- AIM OF THE TASK:
Copy each line where the word "script" occurs.

★ ★ ★

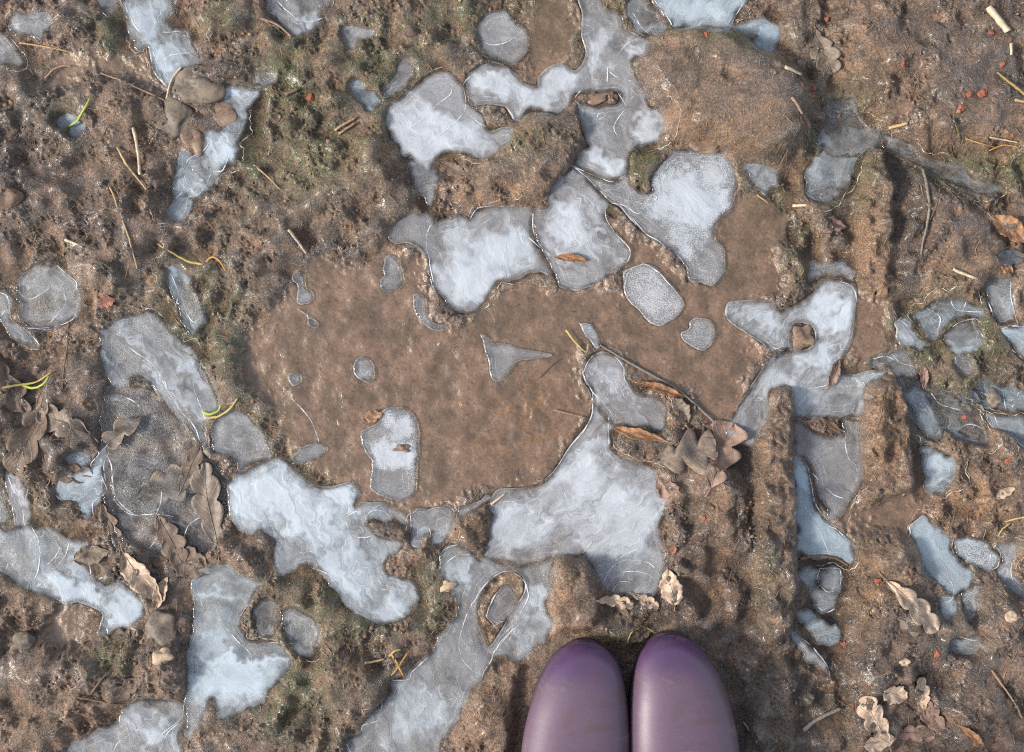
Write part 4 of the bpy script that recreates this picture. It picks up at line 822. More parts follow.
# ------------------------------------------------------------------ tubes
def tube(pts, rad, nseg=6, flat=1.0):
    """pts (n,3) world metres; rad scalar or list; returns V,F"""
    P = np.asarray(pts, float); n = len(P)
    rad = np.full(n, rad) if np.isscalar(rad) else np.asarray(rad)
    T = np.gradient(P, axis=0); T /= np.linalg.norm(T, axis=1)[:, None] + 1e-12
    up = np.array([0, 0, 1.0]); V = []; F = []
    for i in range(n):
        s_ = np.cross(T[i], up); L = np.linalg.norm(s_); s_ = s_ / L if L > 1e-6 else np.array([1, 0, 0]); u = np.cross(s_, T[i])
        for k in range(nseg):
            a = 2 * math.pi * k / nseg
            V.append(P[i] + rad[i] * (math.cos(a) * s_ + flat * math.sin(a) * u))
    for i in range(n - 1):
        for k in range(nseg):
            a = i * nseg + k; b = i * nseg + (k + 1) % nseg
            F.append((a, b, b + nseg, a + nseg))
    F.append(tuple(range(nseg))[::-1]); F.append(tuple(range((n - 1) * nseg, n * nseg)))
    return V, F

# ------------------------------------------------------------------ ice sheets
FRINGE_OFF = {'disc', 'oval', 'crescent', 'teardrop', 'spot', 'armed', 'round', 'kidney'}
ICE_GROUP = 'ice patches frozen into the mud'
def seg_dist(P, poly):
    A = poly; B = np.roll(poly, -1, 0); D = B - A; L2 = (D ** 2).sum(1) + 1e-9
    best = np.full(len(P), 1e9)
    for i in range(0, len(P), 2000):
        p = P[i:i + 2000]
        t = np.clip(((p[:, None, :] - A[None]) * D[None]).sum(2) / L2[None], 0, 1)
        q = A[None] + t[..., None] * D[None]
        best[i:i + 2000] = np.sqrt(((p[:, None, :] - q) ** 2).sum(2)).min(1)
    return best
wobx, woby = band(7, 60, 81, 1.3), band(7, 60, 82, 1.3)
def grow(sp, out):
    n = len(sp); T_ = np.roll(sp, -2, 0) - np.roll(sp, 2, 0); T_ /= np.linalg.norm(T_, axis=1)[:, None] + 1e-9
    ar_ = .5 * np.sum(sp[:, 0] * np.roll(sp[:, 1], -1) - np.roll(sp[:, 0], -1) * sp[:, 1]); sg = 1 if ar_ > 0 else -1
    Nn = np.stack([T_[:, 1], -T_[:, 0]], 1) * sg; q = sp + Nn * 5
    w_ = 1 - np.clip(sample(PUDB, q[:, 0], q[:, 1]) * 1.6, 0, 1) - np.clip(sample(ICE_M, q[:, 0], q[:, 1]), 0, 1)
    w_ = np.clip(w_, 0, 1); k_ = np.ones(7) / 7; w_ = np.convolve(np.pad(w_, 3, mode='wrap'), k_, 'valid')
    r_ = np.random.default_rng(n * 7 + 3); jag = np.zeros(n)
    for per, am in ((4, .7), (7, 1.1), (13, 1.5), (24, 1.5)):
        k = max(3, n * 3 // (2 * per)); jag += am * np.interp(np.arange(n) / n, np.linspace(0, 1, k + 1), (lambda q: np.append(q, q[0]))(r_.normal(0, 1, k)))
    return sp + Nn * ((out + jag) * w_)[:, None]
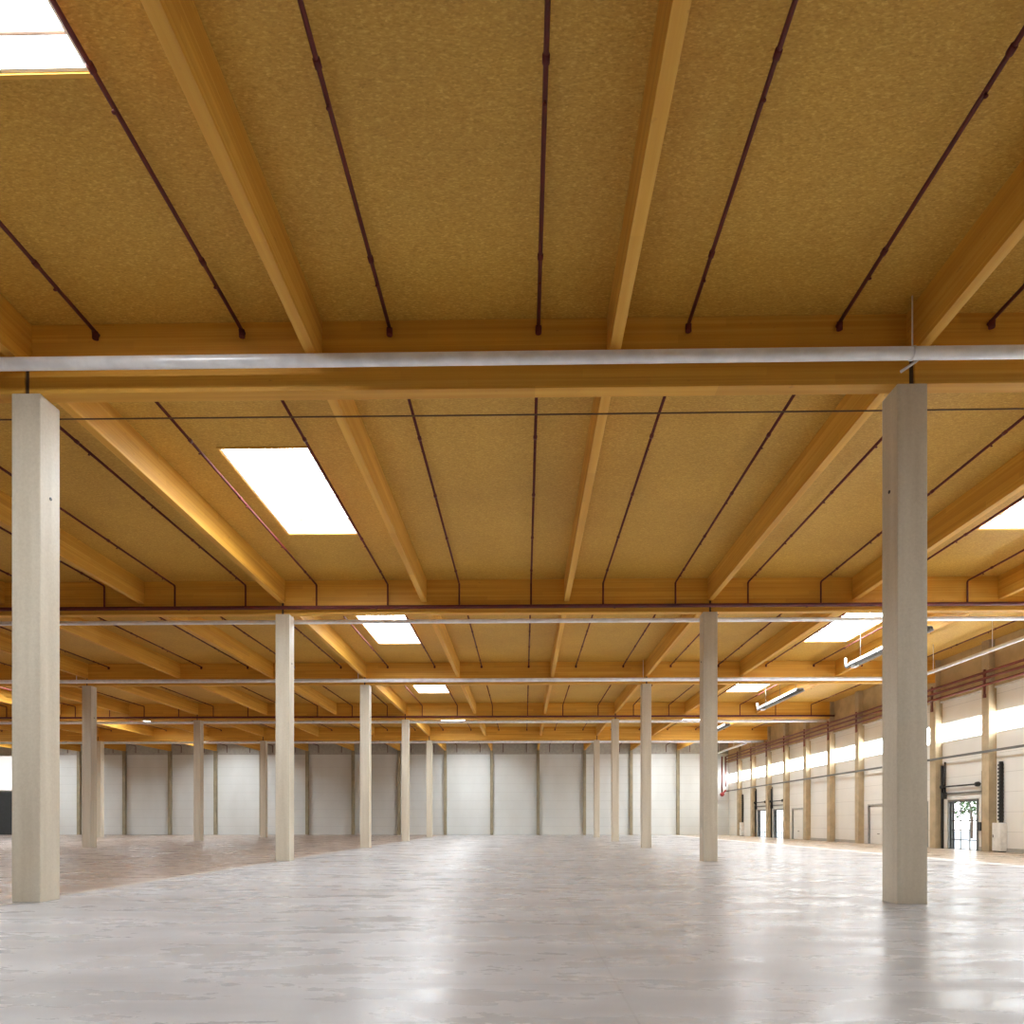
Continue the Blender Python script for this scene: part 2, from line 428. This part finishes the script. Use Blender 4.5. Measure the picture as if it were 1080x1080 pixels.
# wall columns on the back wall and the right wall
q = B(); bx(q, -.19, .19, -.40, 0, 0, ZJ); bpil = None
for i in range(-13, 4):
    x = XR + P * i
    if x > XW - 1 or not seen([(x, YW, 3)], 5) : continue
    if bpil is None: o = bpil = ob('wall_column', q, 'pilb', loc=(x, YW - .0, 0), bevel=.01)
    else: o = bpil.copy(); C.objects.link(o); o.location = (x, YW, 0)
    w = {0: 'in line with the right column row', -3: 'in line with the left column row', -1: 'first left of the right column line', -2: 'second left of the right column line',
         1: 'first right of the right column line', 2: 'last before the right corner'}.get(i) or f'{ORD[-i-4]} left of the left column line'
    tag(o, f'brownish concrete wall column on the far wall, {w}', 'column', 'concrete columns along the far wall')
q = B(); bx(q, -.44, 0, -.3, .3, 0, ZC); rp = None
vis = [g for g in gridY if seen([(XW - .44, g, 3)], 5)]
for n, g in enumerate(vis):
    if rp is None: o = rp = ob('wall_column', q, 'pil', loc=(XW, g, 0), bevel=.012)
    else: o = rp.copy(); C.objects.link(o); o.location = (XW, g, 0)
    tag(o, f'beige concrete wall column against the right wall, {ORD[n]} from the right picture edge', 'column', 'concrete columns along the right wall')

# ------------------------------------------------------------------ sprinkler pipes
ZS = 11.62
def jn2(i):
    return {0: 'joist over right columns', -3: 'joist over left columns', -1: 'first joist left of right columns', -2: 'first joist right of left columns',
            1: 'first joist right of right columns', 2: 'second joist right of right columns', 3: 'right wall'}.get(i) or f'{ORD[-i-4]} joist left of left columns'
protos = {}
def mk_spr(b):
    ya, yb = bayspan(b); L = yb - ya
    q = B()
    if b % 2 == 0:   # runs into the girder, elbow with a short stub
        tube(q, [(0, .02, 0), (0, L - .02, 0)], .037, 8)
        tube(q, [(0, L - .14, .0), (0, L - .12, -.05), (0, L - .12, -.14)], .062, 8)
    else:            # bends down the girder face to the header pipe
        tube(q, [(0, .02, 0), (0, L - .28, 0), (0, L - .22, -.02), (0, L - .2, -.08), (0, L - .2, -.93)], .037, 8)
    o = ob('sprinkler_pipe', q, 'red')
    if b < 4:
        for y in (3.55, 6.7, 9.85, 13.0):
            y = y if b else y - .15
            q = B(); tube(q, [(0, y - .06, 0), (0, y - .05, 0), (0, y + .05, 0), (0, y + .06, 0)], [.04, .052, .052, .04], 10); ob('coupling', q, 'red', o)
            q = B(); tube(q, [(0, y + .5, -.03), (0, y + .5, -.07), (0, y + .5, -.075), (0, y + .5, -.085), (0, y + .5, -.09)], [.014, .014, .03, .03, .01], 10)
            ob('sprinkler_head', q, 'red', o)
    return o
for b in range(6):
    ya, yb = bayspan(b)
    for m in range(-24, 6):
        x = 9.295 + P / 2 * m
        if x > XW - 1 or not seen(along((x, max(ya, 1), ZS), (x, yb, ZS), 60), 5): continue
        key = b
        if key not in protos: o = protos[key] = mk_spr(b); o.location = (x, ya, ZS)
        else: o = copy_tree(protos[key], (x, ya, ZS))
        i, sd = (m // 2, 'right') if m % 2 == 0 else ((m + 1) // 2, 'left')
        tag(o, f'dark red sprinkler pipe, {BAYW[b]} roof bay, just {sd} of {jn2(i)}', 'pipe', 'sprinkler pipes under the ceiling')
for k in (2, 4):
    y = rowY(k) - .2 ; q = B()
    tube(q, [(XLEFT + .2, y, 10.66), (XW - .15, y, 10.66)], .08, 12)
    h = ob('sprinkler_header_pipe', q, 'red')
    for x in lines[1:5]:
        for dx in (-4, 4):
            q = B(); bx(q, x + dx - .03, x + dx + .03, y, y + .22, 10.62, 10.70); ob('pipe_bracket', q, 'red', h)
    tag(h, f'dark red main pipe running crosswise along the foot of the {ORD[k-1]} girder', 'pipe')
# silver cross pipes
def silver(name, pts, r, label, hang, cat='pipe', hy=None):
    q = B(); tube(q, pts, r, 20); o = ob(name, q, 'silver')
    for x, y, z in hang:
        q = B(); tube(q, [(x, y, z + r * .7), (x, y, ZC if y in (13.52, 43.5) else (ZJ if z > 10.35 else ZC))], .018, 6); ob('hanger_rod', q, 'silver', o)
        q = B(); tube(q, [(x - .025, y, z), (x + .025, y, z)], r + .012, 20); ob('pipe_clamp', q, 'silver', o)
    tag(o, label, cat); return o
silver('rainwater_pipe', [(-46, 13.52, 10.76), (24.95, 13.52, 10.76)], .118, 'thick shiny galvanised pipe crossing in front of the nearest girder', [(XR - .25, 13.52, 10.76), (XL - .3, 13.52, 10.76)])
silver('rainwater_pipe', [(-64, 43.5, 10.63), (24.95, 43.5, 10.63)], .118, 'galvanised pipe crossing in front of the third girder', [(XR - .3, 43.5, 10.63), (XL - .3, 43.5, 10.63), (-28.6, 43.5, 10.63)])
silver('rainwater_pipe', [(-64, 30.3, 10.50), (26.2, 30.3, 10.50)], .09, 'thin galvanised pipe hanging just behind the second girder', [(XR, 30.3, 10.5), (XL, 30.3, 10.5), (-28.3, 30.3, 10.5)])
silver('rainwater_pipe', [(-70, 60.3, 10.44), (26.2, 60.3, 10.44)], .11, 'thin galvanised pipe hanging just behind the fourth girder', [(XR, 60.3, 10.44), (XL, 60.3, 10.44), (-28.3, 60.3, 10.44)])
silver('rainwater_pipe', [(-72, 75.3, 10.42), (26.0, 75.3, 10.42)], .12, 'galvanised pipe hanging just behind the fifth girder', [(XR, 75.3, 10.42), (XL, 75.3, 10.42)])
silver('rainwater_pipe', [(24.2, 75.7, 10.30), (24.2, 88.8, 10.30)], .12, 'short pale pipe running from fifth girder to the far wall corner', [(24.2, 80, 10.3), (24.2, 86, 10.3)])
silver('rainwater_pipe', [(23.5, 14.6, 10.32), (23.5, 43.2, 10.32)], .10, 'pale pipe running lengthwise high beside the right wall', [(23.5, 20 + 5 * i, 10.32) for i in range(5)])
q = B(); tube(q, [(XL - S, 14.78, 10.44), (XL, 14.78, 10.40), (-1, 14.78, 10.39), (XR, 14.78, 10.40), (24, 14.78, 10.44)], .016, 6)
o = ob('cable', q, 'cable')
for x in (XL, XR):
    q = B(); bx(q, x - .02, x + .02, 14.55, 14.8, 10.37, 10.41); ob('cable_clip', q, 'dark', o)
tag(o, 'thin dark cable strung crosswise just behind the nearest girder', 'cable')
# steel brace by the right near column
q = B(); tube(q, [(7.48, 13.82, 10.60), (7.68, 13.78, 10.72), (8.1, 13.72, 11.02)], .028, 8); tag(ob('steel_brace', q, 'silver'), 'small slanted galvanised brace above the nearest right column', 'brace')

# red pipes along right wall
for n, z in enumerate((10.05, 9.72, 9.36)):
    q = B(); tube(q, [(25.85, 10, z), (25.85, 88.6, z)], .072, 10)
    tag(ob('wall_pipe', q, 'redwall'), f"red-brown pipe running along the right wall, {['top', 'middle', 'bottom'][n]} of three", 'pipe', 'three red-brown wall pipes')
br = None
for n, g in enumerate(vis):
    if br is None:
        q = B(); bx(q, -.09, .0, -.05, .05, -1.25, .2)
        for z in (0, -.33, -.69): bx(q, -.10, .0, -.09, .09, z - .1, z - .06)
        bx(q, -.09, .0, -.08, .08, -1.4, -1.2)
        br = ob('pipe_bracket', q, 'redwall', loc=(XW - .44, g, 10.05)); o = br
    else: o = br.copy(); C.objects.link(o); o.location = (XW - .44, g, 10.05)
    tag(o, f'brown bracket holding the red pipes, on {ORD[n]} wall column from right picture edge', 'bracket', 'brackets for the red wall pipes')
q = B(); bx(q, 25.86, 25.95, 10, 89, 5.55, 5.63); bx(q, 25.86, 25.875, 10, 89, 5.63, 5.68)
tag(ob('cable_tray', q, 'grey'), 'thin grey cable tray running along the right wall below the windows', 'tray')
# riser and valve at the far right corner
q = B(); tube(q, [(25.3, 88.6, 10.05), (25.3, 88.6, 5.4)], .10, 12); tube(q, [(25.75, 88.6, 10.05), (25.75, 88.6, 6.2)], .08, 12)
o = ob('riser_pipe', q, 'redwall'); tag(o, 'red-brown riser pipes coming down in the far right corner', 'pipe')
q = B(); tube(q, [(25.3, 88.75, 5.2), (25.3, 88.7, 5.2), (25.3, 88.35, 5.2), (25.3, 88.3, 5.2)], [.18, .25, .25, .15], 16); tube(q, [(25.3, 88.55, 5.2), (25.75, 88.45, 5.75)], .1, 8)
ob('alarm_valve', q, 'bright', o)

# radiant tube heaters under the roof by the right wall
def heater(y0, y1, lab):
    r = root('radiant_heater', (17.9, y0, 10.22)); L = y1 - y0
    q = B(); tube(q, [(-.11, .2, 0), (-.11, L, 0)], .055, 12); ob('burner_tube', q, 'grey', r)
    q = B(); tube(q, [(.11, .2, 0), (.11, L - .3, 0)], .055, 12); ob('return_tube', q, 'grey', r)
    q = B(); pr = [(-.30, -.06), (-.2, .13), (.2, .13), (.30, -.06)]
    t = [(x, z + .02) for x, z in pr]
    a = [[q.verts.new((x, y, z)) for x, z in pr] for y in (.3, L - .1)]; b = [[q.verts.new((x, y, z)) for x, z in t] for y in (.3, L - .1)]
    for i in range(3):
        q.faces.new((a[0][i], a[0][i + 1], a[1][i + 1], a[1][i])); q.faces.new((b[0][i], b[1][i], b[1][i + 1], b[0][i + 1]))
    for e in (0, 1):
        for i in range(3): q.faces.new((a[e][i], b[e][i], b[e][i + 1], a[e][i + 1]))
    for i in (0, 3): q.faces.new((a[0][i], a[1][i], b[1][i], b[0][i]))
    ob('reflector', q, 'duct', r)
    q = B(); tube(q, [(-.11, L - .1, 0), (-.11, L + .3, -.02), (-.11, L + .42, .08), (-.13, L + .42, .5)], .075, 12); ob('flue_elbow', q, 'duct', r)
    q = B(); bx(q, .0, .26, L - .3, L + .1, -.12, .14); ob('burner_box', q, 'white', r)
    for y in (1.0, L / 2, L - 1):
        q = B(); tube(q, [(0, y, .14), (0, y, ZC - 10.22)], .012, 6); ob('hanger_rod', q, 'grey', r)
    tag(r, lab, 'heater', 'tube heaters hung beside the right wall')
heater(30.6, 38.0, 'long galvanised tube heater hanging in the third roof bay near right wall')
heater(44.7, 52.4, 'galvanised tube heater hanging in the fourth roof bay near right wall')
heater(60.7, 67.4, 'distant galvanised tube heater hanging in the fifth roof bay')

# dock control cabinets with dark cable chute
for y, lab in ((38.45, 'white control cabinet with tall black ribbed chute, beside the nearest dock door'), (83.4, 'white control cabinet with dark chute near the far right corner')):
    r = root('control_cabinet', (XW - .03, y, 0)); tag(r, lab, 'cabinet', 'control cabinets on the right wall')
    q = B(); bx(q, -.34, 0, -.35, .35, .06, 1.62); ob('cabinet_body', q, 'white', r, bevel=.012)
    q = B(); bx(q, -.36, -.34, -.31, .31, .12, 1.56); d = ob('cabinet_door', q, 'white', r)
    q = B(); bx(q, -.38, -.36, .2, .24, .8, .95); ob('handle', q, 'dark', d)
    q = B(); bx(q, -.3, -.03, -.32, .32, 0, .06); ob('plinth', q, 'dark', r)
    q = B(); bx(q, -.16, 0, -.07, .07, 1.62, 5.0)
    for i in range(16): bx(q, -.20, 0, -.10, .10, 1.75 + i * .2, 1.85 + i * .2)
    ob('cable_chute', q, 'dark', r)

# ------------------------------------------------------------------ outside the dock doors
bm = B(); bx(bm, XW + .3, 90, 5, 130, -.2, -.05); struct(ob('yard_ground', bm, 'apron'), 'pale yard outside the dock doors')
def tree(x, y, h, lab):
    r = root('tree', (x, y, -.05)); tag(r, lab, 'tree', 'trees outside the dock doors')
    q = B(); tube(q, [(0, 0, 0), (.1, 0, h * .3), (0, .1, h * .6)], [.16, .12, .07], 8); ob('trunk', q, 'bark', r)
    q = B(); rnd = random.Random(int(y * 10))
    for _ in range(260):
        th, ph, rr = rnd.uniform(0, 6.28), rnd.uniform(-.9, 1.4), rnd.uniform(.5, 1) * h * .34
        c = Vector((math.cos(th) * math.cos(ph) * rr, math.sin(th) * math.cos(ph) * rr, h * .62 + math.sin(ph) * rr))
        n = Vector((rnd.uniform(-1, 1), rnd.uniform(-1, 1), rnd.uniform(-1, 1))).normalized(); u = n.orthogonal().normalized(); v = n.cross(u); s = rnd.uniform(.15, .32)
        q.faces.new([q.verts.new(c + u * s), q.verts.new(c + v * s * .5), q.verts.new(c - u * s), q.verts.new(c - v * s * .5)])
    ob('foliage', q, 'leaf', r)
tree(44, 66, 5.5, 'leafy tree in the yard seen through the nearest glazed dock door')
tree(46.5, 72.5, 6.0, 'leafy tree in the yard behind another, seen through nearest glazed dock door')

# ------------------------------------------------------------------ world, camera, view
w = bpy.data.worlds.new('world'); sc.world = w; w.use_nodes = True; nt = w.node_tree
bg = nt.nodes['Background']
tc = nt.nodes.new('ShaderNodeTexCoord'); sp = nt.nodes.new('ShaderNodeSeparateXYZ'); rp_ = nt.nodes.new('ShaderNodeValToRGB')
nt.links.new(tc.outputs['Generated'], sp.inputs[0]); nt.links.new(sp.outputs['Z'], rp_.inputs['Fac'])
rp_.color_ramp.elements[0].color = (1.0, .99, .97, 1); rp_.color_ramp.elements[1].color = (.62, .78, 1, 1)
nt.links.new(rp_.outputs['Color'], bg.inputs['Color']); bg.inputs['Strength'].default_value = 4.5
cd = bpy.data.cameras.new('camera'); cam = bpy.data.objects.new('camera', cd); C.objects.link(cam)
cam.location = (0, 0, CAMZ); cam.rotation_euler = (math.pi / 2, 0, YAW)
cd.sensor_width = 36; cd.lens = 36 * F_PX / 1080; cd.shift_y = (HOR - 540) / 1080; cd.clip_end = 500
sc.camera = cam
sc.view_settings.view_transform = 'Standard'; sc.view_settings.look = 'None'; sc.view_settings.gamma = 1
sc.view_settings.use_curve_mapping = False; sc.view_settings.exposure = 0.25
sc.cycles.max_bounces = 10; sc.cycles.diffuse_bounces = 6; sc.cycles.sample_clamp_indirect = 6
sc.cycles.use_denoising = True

★ ★ ★

- WORKED SOLUTION:
Write part 4 of the bpy script that recreates this picture. It picks up at line 822. More parts follow.
Continue the Blender Python script for this scene: part 2, from line 428. This part finishes the script. Use Blender 4.5. Measure the picture as if it were 1080x1080 pixels.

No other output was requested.